### Listing
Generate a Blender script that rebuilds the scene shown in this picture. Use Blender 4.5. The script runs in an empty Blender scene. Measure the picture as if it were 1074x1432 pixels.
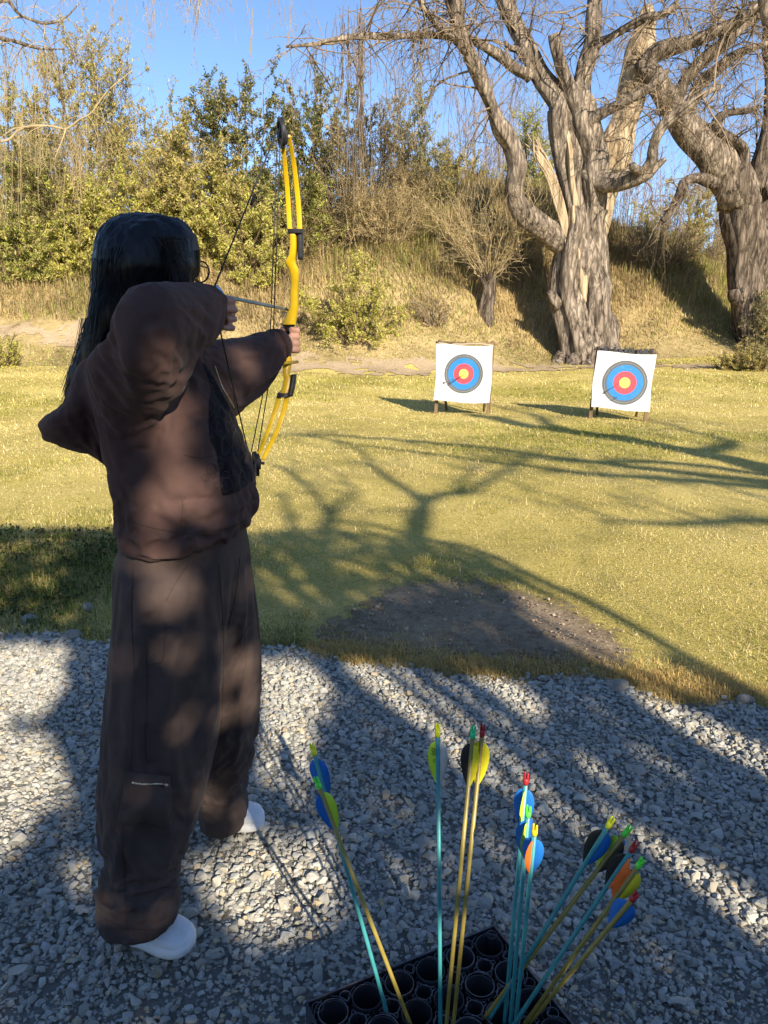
import bpy, bmesh, math, random
import numpy as np
from mathutils import Vector, noise as mn
rng = np.random.default_rng(7); random.seed(7)
S = bpy.context.scene
COL = S.collection
# ---------------------------------------------------------------- camera geometry (photo is 1074 x 1432)
F = 1034.0; TH = math.radians(14.2); CAMH = 1.42
CT, ST = math.cos(TH), math.sin(TH)
def ray(px, py):
    v = py - 716.0
    return (px - 537.0), F*CT - v*ST, -(F*ST + v*CT)
def P(px, py, y):                       # world point seen at a photo pixel, at distance y down range
    a, b, c = ray(px, py); s = y/b
    return np.array([a*s, y, CAMH + c*s])
def PZ(px, py, z):
    a, b, c = ray(px, py); s = (z-CAMH)/c
    return np.array([a*s, b*s, z])
def proj(p):
    p = np.asarray(p, float); y = p[..., 1]; z = p[..., 2]-CAMH
    d = y*CT - z*ST; d = np.where(d < .02, .02, d); v = -(z*CT + y*ST)
    return 537 + F*p[..., 0]/d, 716 + F*v/d
def mpp(py, y):                         # metres per photo pixel across
    return y/ray(0, py)[1]
def inpoly(x, y, poly):
    x = np.asarray(x); y = np.asarray(y); r = np.zeros(x.shape, bool); n = len(poly)
    for i in range(n):
        x0, y0 = poly[i]; x1, y1 = poly[(i+1) % n]
        c = ((y0 > y) != (y1 > y)) & (x < (x1-x0)*(y-y0)/((y1-y0) if y1 != y0 else 1e-9)+x0)
        r ^= c
    return r
def sst(a, b, x):
    t = np.clip((np.asarray(x, float)-a)/(b-a), 0, 1); return t*t*(3-2*t)
# ---------------------------------------------------------------- sun
SUN_EL = math.radians(25.5); SUN_AZ = math.radians(25)          # shadows run away from the camera, 25 degrees to the left
SD = np.array([-math.sin(SUN_AZ)*math.cos(SUN_EL), math.cos(SUN_AZ)*math.cos(SUN_EL), -math.sin(SUN_EL)])
# ---------------------------------------------------------------- object helpers
def setp(o, label=None, cat=None, group=None, kind=None):
    if label: o['label'] = label
    if cat: o['category'] = cat
    if group: o['group'] = group
    if kind: o['kind'] = kind
    return o
def empty(name, loc, label, cat, group=None):
    o = bpy.data.objects.new(name, None); o.empty_display_size = .1; COL.objects.link(o); o.location = loc
    return setp(o, label, cat, group)
class MB:
    def __init__(s): s.V = []; s.Q = []; s.T = []; s.C = []; s.n = 0
    def add(s, V, Q=None, T=None, C=None):
        V = np.asarray(V, float).reshape(-1, 3)
        if Q is not None and len(Q): s.Q.append(np.asarray(Q, np.int64).reshape(-1, 4)+s.n)
        if T is not None and len(T): s.T.append(np.asarray(T, np.int64).reshape(-1, 3)+s.n)
        s.V.append(V); s.n += len(V)
        if C is not None: s.C.append(np.broadcast_to(np.asarray(C, float), (len(V), 3)))
    def tube(s, pts, rad, n=8, cap=True, C=None, flat=None):
        pts = np.asarray(pts, float); k = len(pts); rad = np.broadcast_to(np.asarray(rad, float), (k,))
        t = np.gradient(pts, axis=0); t /= np.linalg.norm(t, axis=1)[:, None]+1e-12
        ref = np.array([0, 0, 1.]) if abs(t[0, 2]) < .9 else np.array([1., 0, 0])
        u = np.cross(t[0], ref); u /= np.linalg.norm(u)
        a = np.arange(n)*2*math.pi/n; ca, sa = np.cos(a)[:, None], np.sin(a)[:, None]; V = []
        for i in range(k):
            u = u - t[i]*np.dot(u, t[i]); u /= np.linalg.norm(u)+1e-12
            w = np.cross(t[i], u); V.append(pts[i]+rad[i]*(ca*u+sa*w))
        V = np.concatenate(V); Q = tubequads(k, n); T = None
        if cap:
            V = np.concatenate([V, pts[:1], pts[-1:]]); j = np.arange(n); m = k*n
            T = np.concatenate([np.stack([(j+1) % n, j, np.full(n, m)], 1), np.stack([m-n+j, m-n+(j+1) % n, np.full(n, m+1)], 1)])
        s.add(V, Q, T, C)
    def tubes(s, Pn, R, n=3, C=None):                        # many thin tubes at once, Pn (m,k,3), R (m,k)
        m, k, _ = Pn.shape
        if m == 0: return
        t = np.gradient(Pn, axis=1); t /= np.linalg.norm(t, axis=2)[..., None]+1e-9
        ref = np.where(np.abs(t[:, :1, 2:3]) < .8, np.array([0, 0, 1.]), np.array([1., .2, 0]))
        u = np.cross(t, np.broadcast_to(ref, t.shape)); u /= np.linalg.norm(u, axis=2)[..., None]+1e-9
        w = np.cross(t, u); a = np.arange(n)*2*math.pi/n
        V = Pn[:, :, None]+R[:, :, None, None]*(np.cos(a)[None, None, :, None]*u[:, :, None]+np.sin(a)[None, None, :, None]*w[:, :, None])
        Q = (tubequads(k, n)[None]+(np.arange(m)*k*n)[:, None, None]).reshape(-1, 4)
        if C is not None: C = np.repeat(np.asarray(C), k*n, axis=0)
        s.add(V.reshape(-1, 3), Q, None, C)
    def leaves(s, c, ln, wd, C, up=None, curl=.25):          # folded leaf: two triangles along a midrib
        m = len(c); d = rng.normal(size=(m, 3))
        if up is not None: d = d+up
        d /= np.linalg.norm(d, axis=1)[:, None]
        e = np.cross(d, rng.normal(size=(m, 3))); e /= np.linalg.norm(e, axis=1)[:, None]+1e-9
        nn = np.cross(d, e); ln = np.broadcast_to(ln, (m,))[:, None]; wd = np.broadcast_to(wd, (m,))[:, None]
        V = np.stack([c-d*ln, c+e*wd+nn*wd*curl, c+d*ln, c-e*wd+nn*wd*curl], 1).reshape(-1, 3)
        i = np.arange(m)*4
        T = np.concatenate([np.stack([i, i+1, i+2], 1), np.stack([i, i+2, i+3], 1)])
        s.add(V, None, T, np.repeat(C, 4, axis=0))
    def box(s, c, h, R=None, C=None, bev=0):
        h = np.asarray(h, float); g = np.array([[x, y, z] for z in (-1, 1) for y in (-1, 1) for x in (-1, 1)], float)*h
        if R is not None: g = g@np.asarray(R).T
        s.add(g+np.asarray(c), [[0, 2, 3, 1], [4, 5, 7, 6], [0, 1, 5, 4], [2, 6, 7, 3], [0, 4, 6, 2], [1, 3, 7, 5]], None, C)
    def ellipsoid(s, c, r, nu=16, nv=10, C=None):
        th = np.linspace(0, math.pi, nv+1)[1:-1]; a = np.arange(nu)*2*math.pi/nu
        V = np.stack([np.outer(np.sin(th), np.cos(a)), np.outer(np.sin(th), np.sin(a)), np.outer(np.cos(th), np.ones(nu))], 2).reshape(-1, 3)
        V = np.concatenate([V, [[0, 0, 1], [0, 0, -1]]]); j = np.arange(nu); m = (nv-1)*nu; l = (nv-2)*nu
        T = np.concatenate([np.stack([np.full(nu, m), j, (j+1) % nu], 1), np.stack([np.full(nu, m+1), l+(j+1) % nu, l+j], 1)])
        Q = tubequads(nv-1, nu)[:, ::-1]
        s.add(V*np.asarray(r)+np.asarray(c), Q, T, C)
    def loft(s, rings, n=24, C=None, power=2.0):              # rings: (centre, u vector, v vector)
        a = np.arange(n)*2*math.pi/n
        ca = np.sign(np.cos(a))*np.abs(np.cos(a))**(2/power); sa = np.sign(np.sin(a))*np.abs(np.sin(a))**(2/power)
        V = np.concatenate([np.asarray(c)+ca[:, None]*np.asarray(u)+sa[:, None]*np.asarray(v) for c, u, v in rings]+[np.asarray([rings[0][0], rings[-1][0]])])
        k = len(rings); j = np.arange(n); m = k*n
        T = np.concatenate([np.stack([(j+1) % n, j, np.full(n, m)], 1), np.stack([m-n+j, m-n+(j+1) % n, np.full(n, m+1)], 1)])
        s.add(V, tubequads(k, n), T, C)
    def mesh(s, name):
        V = np.concatenate(s.V); me = bpy.data.meshes.new(name)
        Q = np.concatenate(s.Q) if s.Q else np.zeros((0, 4), np.int64); T = np.concatenate(s.T) if s.T else np.zeros((0, 3), np.int64)
        me.vertices.add(len(V)); me.vertices.foreach_set('co', V.ravel().astype(np.float32))
        L = np.concatenate([Q.ravel(), T.ravel()]); me.loops.add(len(L)); me.loops.foreach_set('vertex_index', L.astype(np.int32))
        nq, nt = len(Q), len(T); me.polygons.add(nq+nt)
        st = np.concatenate([np.arange(nq)*4, nq*4+np.arange(nt)*3]).astype(np.int32)
        me.polygons.foreach_set('loop_start', st)
        me.update(calc_edges=True)
        if s.C and sum(map(len, s.C)) == len(V):
            ca = me.color_attributes.new('Col', 'FLOAT_COLOR', 'POINT')
            ca.data.foreach_set('color', np.concatenate([np.concatenate(s.C), np.ones((len(V), 1))], 1).ravel().astype(np.float32))
        return me
    def build(s, name, mat, parent=None, smooth=True, org=None):
        me = s.mesh(name); return link(name, me, mat, parent, smooth, org)
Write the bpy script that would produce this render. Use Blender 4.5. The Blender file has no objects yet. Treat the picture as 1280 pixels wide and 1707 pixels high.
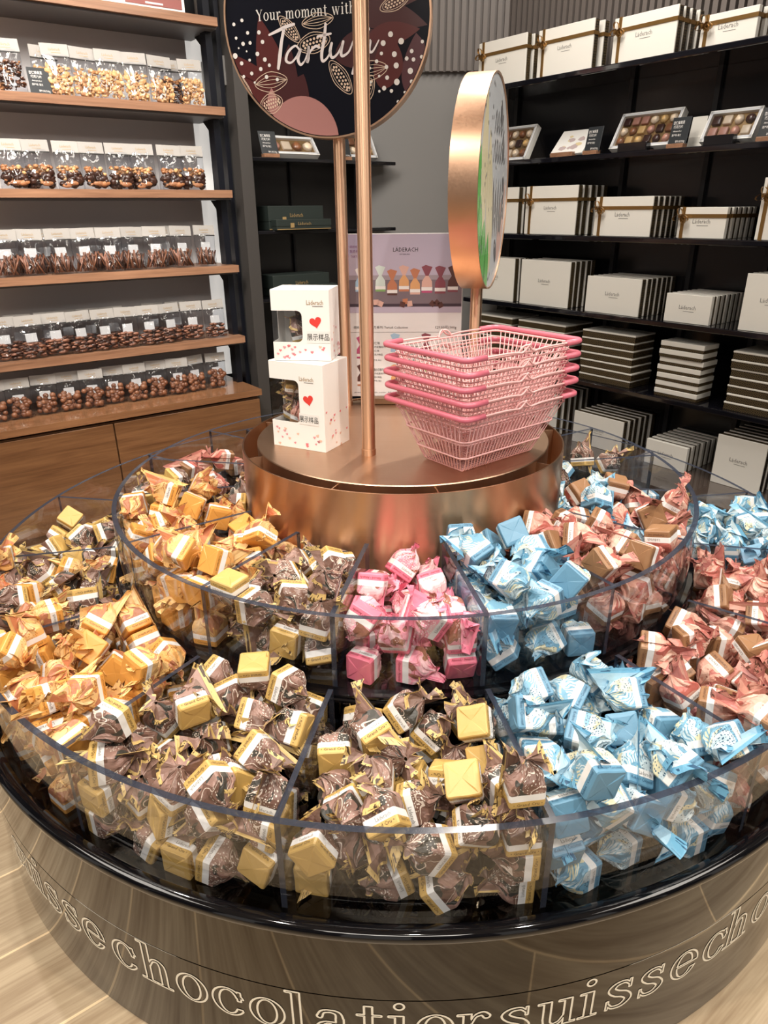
import bpy, bmesh, math, random
import numpy as np
from mathutils import Vector, Matrix, Euler, Quaternion, noise

SC = bpy.context.scene
COL = SC.collection
RAD = math.radians
rnd = random.Random(4)

# ------------------------------------------------------------------ camera, world, lights, exposure
FPX = 1162.05
cam_data = bpy.data.cameras.new('camera')
cam_data.sensor_fit = 'VERTICAL'
cam_data.sensor_height = 36.0
cam_data.lens = 36.0 * FPX / 1707.0
cam_data.clip_start = 0.02
cam_data.clip_end = 60
cam_obj = bpy.data.objects.new('camera', cam_data)
COL.objects.link(cam_obj)
_pi, _ro, _ya = RAD(23.5099), RAD(-0.5840), RAD(-1.6225)
_fw = Vector((math.sin(_ya) * math.cos(_pi), math.cos(_ya) * math.cos(_pi), -math.sin(_pi)))
_r0 = Vector((math.cos(_ya), -math.sin(_ya), 0))
_u0 = _r0.cross(_fw)
_R = _r0 * math.cos(_ro) + _u0 * math.sin(_ro)
_U = -_r0 * math.sin(_ro) + _u0 * math.cos(_ro)
cam_obj.matrix_world = Matrix(((_R.x, _U.x, -_fw.x, 0), (_R.y, _U.y, -_fw.y, -1.6672), (_R.z, _U.z, -_fw.z, 1.2743), (0, 0, 0, 1)))
SC.camera = cam_obj

SC.view_settings.view_transform = 'Standard'
SC.view_settings.look = 'None'
SC.view_settings.gamma = 1.0
SC.view_settings.exposure = 0.12
SC.view_settings.use_curve_mapping = False
SC.cycles.transparent_max_bounces = 32
SC.cycles.max_bounces = 10
SC.cycles.sample_clamp_indirect = 6.0
SC.cycles.caustics_reflective = True
SC.cycles.caustics_refractive = False

world = bpy.data.worlds.new('shop_ambience')
SC.world = world
world.use_nodes = True
world.node_tree.nodes['Background'].inputs[0].default_value = (1.0, 0.93, 0.86, 1)
world.node_tree.nodes['Background'].inputs[1].default_value = 0.52

def area(name, loc, size, power, target=None, color=(1, 0.93, 0.84), shape='DISK', sy=None, spread=180):
    l = bpy.data.lights.new(name, 'AREA')
    l.shape = shape
    l.size = size
    if sy:
        l.size_y = sy
    l.energy = power
    l.color = color
    l.spread = RAD(spread)
    o = bpy.data.objects.new(name, l)
    COL.objects.link(o)
    o.location = loc
    t = Vector(target) if target else Vector(loc) - Vector((0, 0, 1))
    o.rotation_euler = (t - Vector(loc)).to_track_quat('-Z', 'Y').to_euler()
    return o

def spot(name, loc, target, power, angle, radius=0.04, color=(1, 0.92, 0.82), blend=.5):
    l = bpy.data.lights.new(name, 'SPOT')
    l.energy = power
    l.spot_size = RAD(angle)
    l.spot_blend = blend
    l.shadow_soft_size = radius
    l.color = color
    o = bpy.data.objects.new(name, l)
    COL.objects.link(o)
    o.location = loc
    o.rotation_euler = (Vector(target) - Vector(loc)).to_track_quat('-Z', 'Y').to_euler()
    return o

CEIL = 3.0
# ceiling spotlights over the island
spot('ceiling_spotlight', (-0.9, -1.5, 2.9), (-0.35, -0.55, .4), 96, 62)
spot('ceiling_spotlight', (0.9, -1.5, 2.9), (0.35, -0.55, .4), 96, 62)
spot('ceiling_spotlight', (0.1, -1.9, 2.9), (0.0, -0.6, .4), 80, 60)
spot('ceiling_spotlight', (-1.3, 0.2, 2.9), (-0.5, 0.1, .4), 80, 60)
spot('ceiling_spotlight', (1.3, 0.2, 2.9), (0.5, 0.1, .4), 80, 60)
spot('ceiling_spotlight', (0.35, 0.9, 2.9), (0.1, -.1, .7), 96, 55)
# added overhead fills, no fixture known: shelf washers, then front and side panels
area('fill_panel', (-0.95, -0.1, 2.9), 0.5, 24, (-1.35, 1.7, 1.15), shape='RECTANGLE', sy=1.2, spread=75)
area('fill_panel', (-0.55, 0.35, 2.9), 0.4, 22, (-1.0, 1.6, 1.1), shape='RECTANGLE', sy=.8)
area('fill_panel', (0.55, 1.0, 2.85), 0.4, 34, (0.95, 1.55, 1.2), shape='RECTANGLE', sy=1.6)
area('fill_panel', (-0.1, -3.2, 2.9), 1.6, 46, shape='RECTANGLE', sy=.8)
area('fill_panel', (-2.3, -1.2, 2.9), 1.2, 45, shape='RECTANGLE', sy=1.6)
area('fill_panel', (2.3, -1.2, 2.9), 1.2, 45, shape='RECTANGLE', sy=1.6)

# ------------------------------------------------------------------ materials
MATS = {}
def mat(name, color=(.8, .8, .8), rough=.5, metal=0., **kw):
    if name in MATS:
        return MATS[name]
    m = bpy.data.materials.new(name)
    m.use_nodes = True
    b = m.node_tree.nodes['Principled BSDF']
    b.inputs['Base Color'].default_value = (*color, 1)
    b.inputs['Roughness'].default_value = rough
    b.inputs['Metallic'].default_value = metal
    for k, v in kw.items():
        b.inputs[k.replace('_', ' ')].default_value = v
    MATS[name] = m
    return m

class NT:
    """tiny node helper"""
    def __init__(s, m):
        s.m = m; s.t = m.node_tree; s.b = s.t.nodes.get('Principled BSDF')
    def n(s, typ, **kw):
        x = s.t.nodes.new(typ)
        for k, v in kw.items():
            if k in ('i',):
                for kk, vv in v.items():
                    if isinstance(vv, bpy.types.NodeSocket):
                        s.t.links.new(vv, x.inputs[kk])
                    else:
                        x.inputs[kk].default_value = vv
            else:
                setattr(x, k, v)
        return x
    def math(s, op, a, b=None, c=None):
        x = s.t.nodes.new('ShaderNodeMath'); x.operation = op
        for i, v in enumerate((a, b, c)):
            if v is None: continue
            if isinstance(v, bpy.types.NodeSocket): s.t.links.new(v, x.inputs[i])
            else: x.inputs[i].default_value = v
        return x.outputs[0]
    def mix(s, f, a, b):
        x = s.t.nodes.new('ShaderNodeMix'); x.data_type = 'RGBA'
        for i, v in ((0, f), (6, a), (7, b)):
            if isinstance(v, bpy.types.NodeSocket): s.t.links.new(v, x.inputs[i])
            elif i == 0: x.inputs[0].default_value = v
            else: x.inputs[i].default_value = (*v, 1)
        return x.outputs[2]
    def link(s, a, b): s.t.links.new(a, b)

def bump(nt, h, strength=.2, dist=.01):
    bn = nt.n('ShaderNodeBump', i={'Strength': strength, 'Distance': dist, 'Height': h})
    nt.link(bn.outputs[0], nt.b.inputs['Normal'])

def wood(name, c1, c2, rough=.4, angle=0., scale=1., planks=None, axis='x', coat=0.):
    if name in MATS: return MATS[name]
    m = mat(name, c1, rough); nt = NT(m)
    if coat: nt.b.inputs['Coat Weight'].default_value = coat
    tc = nt.n('ShaderNodeTexCoord')
    mp = nt.n('ShaderNodeMapping', i={'Vector': tc.outputs['Object']}); mp.inputs['Rotation'].default_value = (0, 0, -angle)
    st = nt.n('ShaderNodeMapping', i={'Vector': mp.outputs[0]})
    st.inputs['Scale'].default_value = {'x': (1.2 * scale, 16 * scale, 16 * scale), 'z': (16 * scale, 16 * scale, 1.2 * scale)}[axis]
    n1 = nt.n('ShaderNodeTexNoise', i={'Vector': st.outputs[0], 'Scale': 2.2, 'Detail': 8.0, 'Roughness': .62, 'Distortion': .5})
    st2 = nt.n('ShaderNodeMapping', i={'Vector': mp.outputs[0]})
    st2.inputs['Scale'].default_value = {'x': (3 * scale, 90 * scale, 90 * scale), 'z': (90 * scale, 90 * scale, 3 * scale)}[axis]
    n2 = nt.n('ShaderNodeTexNoise', i={'Vector': st2.outputs[0], 'Scale': 2.0, 'Detail': 4.0})
    f = nt.math('ADD', nt.math('MULTIPLY', n1.outputs[0], .75), nt.math('MULTIPLY', n2.outputs[0], .35))
    ramp = nt.n('ShaderNodeMapRange', i={'Value': f, 'From Min': .38, 'From Max': .72})
    col = nt.mix(ramp.outputs[0], c2, c1)
    if planks:
        L, Wd = planks
        br = nt.n('ShaderNodeTexBrick', i={'Vector': mp.outputs[0], 'Scale': 1.0, 'Mortar Size': .0025, 'Brick Width': L, 'Row Height': Wd, 'Color1': (.82, .82, .82, 1), 'Color2': (1.08, 1.05, 1.0, 1), 'Mortar': (1.9, 1.85, 1.7, 1), 'Bias': 0.0})
        br.offset = .37
        mul = nt.n('ShaderNodeMix'); mul.data_type = 'RGBA'; mul.blend_type = 'MULTIPLY'; mul.inputs[0].default_value = 1
        nt.link(col, mul.inputs[6]); nt.link(br.outputs[0], mul.inputs[7]); col = mul.outputs[2]
    nt.link(col, nt.b.inputs['Base Color'])
    bump(nt, n2.outputs[0], .12, .002)
    return m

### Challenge
Exactly reproduce the lines from the line holding "Write the bpy" through the line holding "from mathutils import Vector, Matrix, Euler, Quaternion, noise", and only those; pictures are to be left out.

### Written reply
Write the bpy script that would produce this render. Use Blender 4.5. The Blender file has no objects yet. Treat the picture as 1280 pixels wide and 1707 pixels high.
import bpy, bmesh, math, random
import numpy as np
from mathutils import Vector, Matrix, Euler, Quaternion, noise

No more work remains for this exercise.